Accordingly we have no doubt that it is quite fallacious to confound this very special dealing of the Lord with all the Gentiles summoned before His millennial throne, and the description of His judgment of the dead found elsewhere. But this overthrown, the chief buttress of Dr. B.'s proposition eighth is undermined. We believe, as well as he, that when Christ comes He will put honor on such as have confessed Him, and shame on those who have denied Him; we believe that both reward and punishment will be “in that day;” but it does not thence follow that all are dealt with simultaneously, as Dr. B. takes for granted. Hence Matt. 7:21-23; 10:32, 34; 13:30, 43; 16:24-27; 25:10; John 5:28, 29; Acts 17:31; Rom. 2:5-16; 1 Cor. 3:12-15: 4:5; 2 Cor. 5:9-11; 2 Thess. 1:6-10; 1 Tim. 5:24, 25; 2 Tim. 4:1; 2 Peter 3:7-12; 1 John 2:28; 4:17; Rev. 3:5; 20:11-15; 21:7, 8; 22:12, 15, are wholly unavailing. Seine of these texts refer only to the quick, and others to the dead alone; none treats good and bad, quick and dead, as judged in one indiscriminate judgment. Indeed John 5 shows that, in the most momentous sense, the believer shall not come into judgment; and that a life-resurrection awaits him, as a judgment-resurrection remains for the evil doer.
it is useless, therefore, for Dr. B. to prove, as he does clearly, that man is appointed to death and judgment: we believe it as strongly as himself. No more does it serve his purpose to urge that we must all be manifested before the tribunal of Christ, and receive according to the good or had done in the body; for we too insist on it as a clear and necessary truth. Both look for “the hour,” and that day:” both connect judgment with the coming of Christ: both maintain that “then he shall reward every man according to his works.” But not a text hints, nor an argument proves, that “the righteous and the wicked will be judged together.” Dr. B.'s case entirely breaks down. His claim would have been strong, indeed, if Matt. 25:31, and seq., could be legitimately identified, in time, character, and subjects, with Rev. 20:11, and seq. But there is a plain and certain contrast between them, not sameness. In Matthew, nations are in question, in the Revelation the dead; in the one the scene is the earth, in the other earth and heaven are fled away; in the former both the righteous and the accursed are seen, in the latter none but the lost; in the gospel the living Gentiles are tested by a very special preaching of the kingdom, which is to go forth before the end of the age, and they are sentenced according to their behavior towards the messengers of the king, while in the Apocalypse it is a solemn scrutiny of those things which were written in the books, according to the works of the dead—a ground of judgment not limited to a peculiar testimony and epoch, but embracing all ages and dispensations, before the flood and after it—under the law, or without the law—whether they had, or whether they had not, heard the gospel. The difference, therefore, is complete, and so is the failure of Dr. B.'s scheme of a universal and simultaneous judgment.

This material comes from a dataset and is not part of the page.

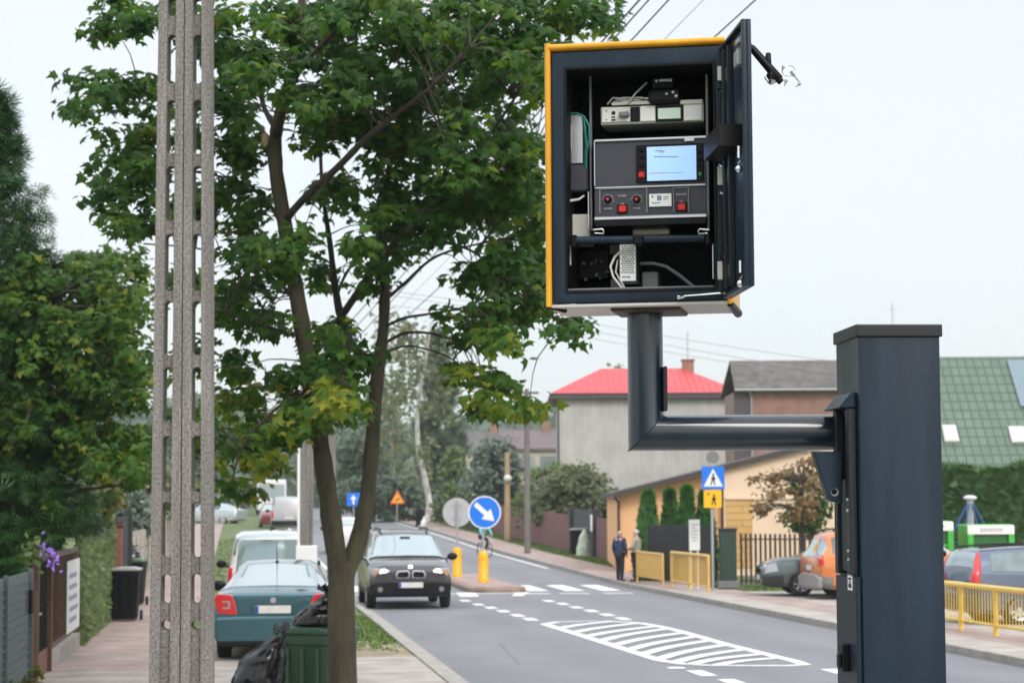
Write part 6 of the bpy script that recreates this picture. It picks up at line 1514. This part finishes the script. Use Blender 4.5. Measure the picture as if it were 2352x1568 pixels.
q = Vector((P(486, 1200, 145).x, 145, gz(145)-.02)); t, B = car('lift', 'far_car', 'pale car standing off the road behind the concrete pole', paint('pale blue grey', (.50, .56, .60)), q, R(70))
# bus far off
q = Vector((P(622, 1170, 190).x, 190, gz(190)+.01)); t = thing('bus', 'white roofed bus far off at the end of the street', 'bus', q, RZ_TO)
bo = MB().box((-1.25, -5, .35), (1.25, 5, 3.0)).build('body', M['white'], t, bevel=.15, seg=3)
MB().box((-1.1, 4.98, 1.4), (1.1, 5.02, 2.6)).build('windscreen', M['glass'], t, bevel=.02)
for s in (-1, 1): MB().box((s*1.245-.01, -4.6, 1.5), (s*1.245+.01, 4.4, 2.5)).build('side_windows', M['glass_d'], t)
for y in (-3, 3):
    for s in (-1, 1): MB().tube([(s*1.0, y, .5), (s*1.27, y, .5)], .5, 18).build('wheel', M['rubber'], t)
# --- right side parking
c5 = paint('grey green paint', (.085, .115, .115), .25, .5)
q = P(1822, 1383, 52.5); t, B = car('lift', 'parked_car', 'grey green saloon parked nose outwards beside the orange car', c5, (8.35, 53.4, .10), R(90))
e = B.n-1; bump_m = paint('dark grey green', (.022, .03, .032))
for s in (-1, 1):
    MB().prism([(s*.40, .60), (s*.70, .58), (s*.76, .70), (s*.74, .78), (s*.46, .73)], (0, .30, 0), (0, 1.92, 0)).build('headlight', M['clear'], t, bevel=.02, seg=2)
    MB().tube([(s*.55, 2.245, .36), (s*.55, 2.262, .36)], .06, 14).build('fog_lamp', M['clear'], t)
MB().prism([(-.74, .28), (.74, .28), (.78, .52), (-.78, .52)], (0, .14, 0), (0, 2.10, 0)).build('front_bumper', bump_m, t, bevel=.04, seg=2)
MB().prism([(-.36, .56), (.36, .56), (.33, .66), (-.33, .66)], (0, .06, 0), (0, 2.19, 0)).build('grille', M['blackm'], t, bevel=.01)
for s in (-1, 1):                                      # lamps and bumper wrap round the corners of the nose
    B.patch(e-1.75, e-.55, 3.15, 4.05, .012, s, taper=.15).build('headlight_side', M['clear'], t, smooth=60)
    B.patch(e-2.05, e-.05, 1.05, 2.75, .014, s, th=.03).build('bumper_corner', bump_m, t, smooth=60)
    B.patch(e-3.6, e-1.9, 3.95, 4.05, .008, s).build('wing_crease', c5, t)
    B.patch(e-3.25, e-.6, 5.4, 5.55, .004, s, nt=14, nk=3, th=.006).build('bonnet_gap', M['blackm'], t)
plate_(t, 2.252, .45, side=1)
c6 = paint('orange paint', (.62, .20, .055), .28, .25)
q = P(1880, 1385, 51); t, B = car('suv', 'parked_car', 'orange off road car with grey bumper parked beside the slate post', c6, (9.28, 51.6, .10), R(-82), lower=M['grey'], scale=.97)
MB().prism([(-.86, .28), (.86, .28), (.90, .55), (.55, .62), (-.55, .62), (-.90, .55)], (0, -.14, 0), (0, -2.20, 0)).build('rear_bumper', mat('grey bumper plastic', (.28, .27, .27), .5, var=.1), t, bevel=.05, seg=3)
MB().prism([(-.82, .24), (.82, .24), (.86, .33), (-.86, .33)], (0, -.12, 0), (0, -2.22, 0)).build('bumper_skid', M['grey'], t, bevel=.02)
for s in (-1, 1):
    l_ = MB().prism([(s*.72, .82), (s*.88, .82), (s*.88, 1.02), (s*.74, 1.02)], (0, -.09, 0), (0, -2.20, 0)).build('tail_light', M['redlens'], t, bevel=.015, seg=2)
    MB().cbox((s*.80, -2.296, .92), (.07, .01, .07)).build('reversing_lens', M['clear'], l_)
    B.patch(.35, 1.15, 3.35, 4.15, .014, s).build('tail_lamp_side', M['redlens'], t, smooth=60)
    B.patch(.1, 2.1, 1.05, 2.5, .016, s, th=.03).build('bumper_corner', M['grey'], t, smooth=60)
    b = MB(); b.tube([B.S(tt, 7.0, s)+Vector((0, 0, .05)) for tt in np.linspace(2.6, 5.9, 8)], .022, 8); b.build('roof_rail', M['black'], t, smooth=50)
plate_(t, -2.30, .76)
c7 = paint('blue grey paint', (.11, .145, .21), .25, .5)
q = P(2315, 1445, 39.5); t, B = car('estate', 'parked_car', 'blue grey estate car with tall red tail lamps behind the yellow railing', c7, (q.x + 1.42, 40.9, .06), R(-77), scale=.95, spokes=9, sglass='glass_m')
for s in (-1, 1):
    ps_ = [B.S(.02, 3.4, s), B.S(.05, 4.0, s), B.S(.6, 4.9, s), B.S(1.3, 5.9, s), B.S(1.75, 6.4, s)]
    b = MB(); wds = [.13, .14, .11, .08, .06]
    b.tube([p+Vector((-s*.025, .02, 0)) for p in ps_], [w*.85 for w in wds], 10); b.build('tail_light', M['redlens'], t, smooth=60)
    b = MB(); b.tube([B.S(tt, 7.0, s)+Vector((0, 0, .045)) for tt in np.linspace(2.0, 4.9, 8)], .02, 8); b.build('roof_rail', M['black'], t, smooth=50)
MB().prism([(-.82, .30), (.82, .30), (.86, .60), (-.86, .60)], (0, -.12, 0), (0, -2.24, 0)).build('rear_bumper', M['dkgrey'], t, bevel=.03, seg=2)
plate_(t, -2.33, .80)

# ------------------------------------------------------------------ bins and bags
def bin_(label, loc, rz, mb, ml, h=1.07, w=.58, lid=True):
    t = thing('wheelie_bin', label, 'bin', loc, rz); b = MB()
    def ring(z, k, dpt): return [(-w/2*k, -dpt*k, z), (w/2*k, -dpt*k, z), (w/2*k, dpt*k, z), (-w/2*k, dpt*k, z)]
    hh = h-.07; rs = [ring(.03, .76, .30), ring(.10, .80, .30), ring(hh-.10, .97, .33), ring(hh-.095, 1.0, .34), ring(hh, 1.0, .34)]
    vs = [p for r in rs for p in r]; fs = [(i*4+k, i*4+(k+1) % 4, i*4+4+(k+1) % 4, i*4+4+k) for i in range(4) for k in range(4)] + [(3, 2, 1, 0), (16, 17, 18, 19)]
    b.add(vs, fs).build('body', mb, t, bevel=.018, seg=2, smooth=40)
    MB().prism([(-w/2-.02, hh+.004), (w/2+.02, hh+.004), (w/2+.01, hh+.045), (w/4, hh+.07), (-w/4, hh+.07), (-w/2-.01, hh+.045)], (0, .72, 0), (0, -.37, 0)).build('lid', ml, t, bevel=.012, seg=2, smooth=40)
    for s in (-1, 1): MB().tube([(s*(w/2-.03), .30, .10), (s*(w/2+.02), .30, .10)], .10, 18).build('wheel', M['rubber'], t, smooth=40)
    b = MB(); b.tube([(-w/2+.05, .40, hh-.02), (w/2-.05, .40, hh-.02)], .016, 8); b.build('handle', mb, t)
    for s in (-1, 0, 1): MB().box((s*w*.28-.02, -.345, .2), (s*w*.28+.02, -.318, hh-.13)).build('rib', mb, t, bevel=.008)
    return t
M['bin_black'] = mat('anthracite bin plastic', (.005, .006, .009), .55, spec=.2, var=.15)
M['bin_green'] = mat('dark green bin plastic', (.042, .095, .052), .45, var=.12, vs=5)
M['bin_lid'] = mat('pale grey lid', (.36, .39, .38), .5, var=.1)
q = VV(-2.0, 43.2, .08); q.x = P(288, 1400, 43.2).x
bin_('black wheelie bin with a pale grey lid on the pavement', q, R(4), M['bin_black'], M['bin_lid'])
q = VV(-2.0, 50, .08); q.x = P(304, 1400, 50).x
bin_('farther green lidded wheelie bin behind the black one', q, R(0), M['bin_black'], mat('green lid', (.05, .13, .05), .5))
bgq = P(728, 1800, 21.2); bgq.z = .08
gb_ = bin_('dark green wheelie bin with black bags behind the maple trunk', bgq, R(-22), M['bin_green'], M['bin_green'])
MB().box((-.262, -.352, .55), (-.20, -.346, .90)).build('sticker', M['white'], gb_)
q = VV(13.2, 86, .09); q.x = P(1326, 1280, 86).x
bin_('black wheelie bin standing at the black garden gate', q, R(0), M['bin_black'], M['bin_lid'])
q = gpt(965, 133, .0); bin_('black bin far off just above the roof of the oncoming car', q, 0, M['bin_black'], M['bin_black'])
q2 = q + Vector((.25, -.6, 0))
M['bag'] = mat('black bin bag', (.004, .004, .005), .16, spec=.5, bump=.5, bs=7)
M['bag_w'] = mat('pale green sack', (.52, .58, .46), .5, var=.12, vs=8, bump=.5, bs=10)
def bag(name, label, base, pts, m, seed, knot=True):
    """pts: (x, z, radius) rising from the base; a crumpled sack"""
    rg = random.Random(seed); t = thing(name, label, 'bag', base); b = MB(); n = 40
    from mathutils import noise
    cs = bez([Vector((x, 0, z)) for x, z, r in pts], 8); m_ = len(pts)-1; vs = []
    for i, c in enumerate(cs):
        tt = i/(len(cs)-1)*m_; k = min(int(tt), m_-1); f = tt-k; f = f*f*(3-2*f); r = pts[k][2]*(1-f)+pts[k+1][2]*f
        for j in range(n):
            a = 2*math.pi*j/n; d = Vector((math.cos(a), math.sin(a)*.85, 0))
            q = c + d*r; w = noise.noise(Vector((math.cos(a)*2.2, math.sin(a)*2.2, c.z*4+seed)))*.16 + abs(noise.noise(Vector((math.cos(a)*5, math.sin(a)*5, c.z*9+seed*3))))*.13 - .04
            vs.append(c + d*r*(1+w) + Vector((0, 0, rg.uniform(-.002, .002))))
    L = len(cs); b.add(vs, [(i*n+j, i*n+(j+1) % n, (i+1)*n+(j+1) % n, (i+1)*n+j) for i in range(L-1) for j in range(n)] + [tuple(range(n-1, -1, -1)), tuple(range((L-1)*n, L*n))])
    b.build('sack', m, t, smooth=55)
    if knot:
        c = cs[-1]; b = MB()
        for k in range(7):
            a = rg.uniform(0, 6.28); d = Vector((math.cos(a), math.sin(a)*.6, .6)).normalized(); w = d.orthogonal().normalized()*.035
            b.add([c-w*.3, c+w*.3, c+d*.11+w, c+d*.13-w], [(0, 1, 2, 3)])
        b.build('tied_end', m, t, smooth=True)
    return t
q = P(592, 1800, 20.4); q.z = .08
bag('rubbish_bag', 'tall black rubbish bag leaning on the green wheelie bin', q, [(-.10, 0, .06), (-.10, .05, .24), (-.06, .30, .27), (-.01, .58, .25), (.04, .78, .21), (.13, .93, .12), (.22, 1.02, .05), (.25, 1.05, .035)], M['bag'], 3)
q = P(722, 1462, 21.1)
q.z = 1.155
bag('rubbish_bag', 'slack black rubbish bag lying on the lid of the green bin', q, [(-.02, 0, .10), (.0, .02, .24), (.04, .09, .23), (.08, .18, .16), (.12, .26, .09), (.13, .32, .03)], M['bag'], 9)
q = VV(13.3, 84.3, .09); q.x = P(1341, 1300, 84.3).x
bag('sack', 'pale green white sack standing in front of the maroon fence', q, [(0, 0, .05), (0, .03, .30), (.02, .3, .29), (.03, .55, .24), (.02, .75, .2), (.04, .95, .12), (.05, 1.05, .05)], M['bag_w'], 5)
bag('sack', 'white sack on the grass far off beside the black bin', q2, [(0, 0, .05), (0, .03, .2), (.02, .3, .2), (.03, .5, .1), (.05, .6, .04)], M['white'], 6)
q = VV(-2.1, 50, 0); q.x = P(300, 1300, 50).x; q.z = 1.17
bag('rubbish_bag', 'dark rubbish bag lying on the farther green lidded bin', q, [(0, 0, .1), (0, .02, .24), (.02, .12, .2), (.06, .2, .08), (.06, .24, .03)], M['bag'], 12)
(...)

It remains to notice his ninth and last proposition: “At Christ's second appearing, 'the heavens and the earths that are now,' being dissolved by fire, shall give place to 'new heavens and a new earth, wherein dwelleth righteousness,' without any mixture of sin—good unalloyed by the least evil.” The passages cited are 2 Peter 3:7-13; Rev. 20:11; 21:1. “By putting this passage, then, in Revelation alongside of the passage in Peter, we obtain the following argument, which I believe it to be impossible to answer: The conflagration and passing away of the heavens will be ‘as a thief in the night, in or at the day of the Lord,'—the time of His second advent. (2 Peter 3) But the millennium precedes the 'fleeing or passing away of the earth and heaven.' (Rev. 20, 21) Therefore the millennium precedes the second advent.” (B. p. 289.) But there is an obvious and fatal fallacy here. For we deny that the day of the Lord is equivalent to the time of His second advent. There are most momentous changes linked with the Lord's coming and previous to His day. Thus the dead saints are raised, the living are changed, and both caught up to be with the Lord in the air at His coming. How long this precedes the day of the Lord, it is not our present object to inquire; but we altogether reject Dr. B.'s assumption that they are the same thing, or even at the same time. Without that identification, which the author takes for granted instead of proving, the syllogism comes to nothing. The truth is, that “the day of the Lord” may be readily seen, by any who examine the Old Testament prophets, to be a long period characterized (when it is fulfilled, not in early types, but in the grand events of the last days) by the direct intervention of Jehovah's presence, power, and glory here below. Peter furnishes the connecting tie between Isa. 65, 66 and the Revelation, and embraces within the compass of that great day, not only the millennium, but the season that succeeds till the heavens and earth that now are give place to “all things made new.” The millennium then does not precede the day of the Lord, but is included within its magnificent range. The coming of the Lord gathers His saints to Him before that day, and a fortiori before the millennium, as we have already sufficiently shown in commenting on 2 Thess. 2:1. Thus the argument, which Dr. B. supposed it impossible to answer, is as loose and incoherent as the sand. And here we close our reply to his assault upon premillennialism.